À travers la rencontre de ces trois personnages, on perçoit ce que furent les grandes questions anthropologiques de ces années-là. Nell Stone fait corps avec la tribu qu’elle étudie et, pleine d’empathie, noue spontanément des relations pour sentir de l’intérieur ce qui se passe. Bankson, lui, garde ses distances et s’interroge plutôt sur la méthode à adopter pour accomplir sa tâche en tenant compte des remous que provoque sa présence. Quant à Fen, Lily King dit clairement que, pour lui, l’anthroplogie n’est pas vraiment un travail, d’ailleurs, il n’a jamais sur lui ni crayon ni carnet. La raison principale de sa présence, plus qu’étudier une tribu du Sepik, c’est aspirer avec un certain cynisme ce que la tribu lui offre en donnant de son temps en échange.
Mais de quoi Euphoria est-il le nom en l’occurrence ?
Peu de temps après avoir fait connaissance avec Bankson, Nell, qui a perçu son malaise, lui parle du plaisir qu’elle prend à leur métier commun :
« — Y a-t-il un moment que vous préférez dans tout ça ? demanda-t-elle.
— Tout ça quoi ?
— Ce travail.
— Un moment préféré ?
(…)
— C’est ce moment alors qu’on est là depuis deux mois et qu’on croit avoir enfin saisi quelque chose de l’endroit où on se trouve. Brusquement, on a l’impression que c’est dans la poche. C’est une illusion – on n’est là que depuis huit semaines – à laquelle succède un désespoir absolu où on est convaincu de ne jamais rien comprendre à rien. Mais sur le coup, on croit dominer totalement le terrain. C’est un bref moment d’euphorie à l’état pur. »
Cette « euphorie à l’état pur » dont parle Nell Stone fait écho, en moi, à la façon dont j’exerce mon métier de traductrice.
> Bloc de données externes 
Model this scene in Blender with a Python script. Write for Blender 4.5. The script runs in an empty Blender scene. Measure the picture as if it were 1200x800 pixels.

Cette excitation qui me soutient tout au long d’un ouvrage et surtout pendant ce qu’on appelle le premier jet dont l’écriture peut être rapide, presque exaltée, ou bien laborieuse et semée d’embûches… mais qui participe toujours d’une appropriation artisanale du texte.
À la fin de ce premier jet, il y a cette euphorie provoquée par le sentiment d’être parvenue au bout de quelque chose, d’avoir capturé dans l’ordinateur sa propre interprétation du roman. Une allégresse qui est toujours – presque – au rendez-vous.
Après le premier jet et cette brève euphorie libératrice, commence le travail de relecture, où se découvre l’ampleur de ce qui reste à faire. Loin de moi l’idée d’en être abattue ; je me réjouis de plonger au cœur d’une tâche minutieuse, un premier passage où le texte de départ n’est jamais loin, puis d’autres où chaque mot est à envisager à l’aune d’un tout, où s’impose l’image du lecteur. Un long travail où il faut choisir, polir, revenir, oublier, reprendre. Un cheminement lent, fait d’allers et de retours mais où on avance, où l’on sait qu’il y aura un terme : le jour où, poussée par les délais de remise, je parviendrai enfin à lâcher ma traduction pour l’envoyer à l’éditeur !
Laurence Kiefé*

*A traduit entre autres Tupelo Hassman, Philip Kerr, Harry Mathews. Euphoria paraît ce mois-ci aux éditions Christian Bourgois.

Laurence Kiefé
Le Matricule des Anges n°170 , février 2016.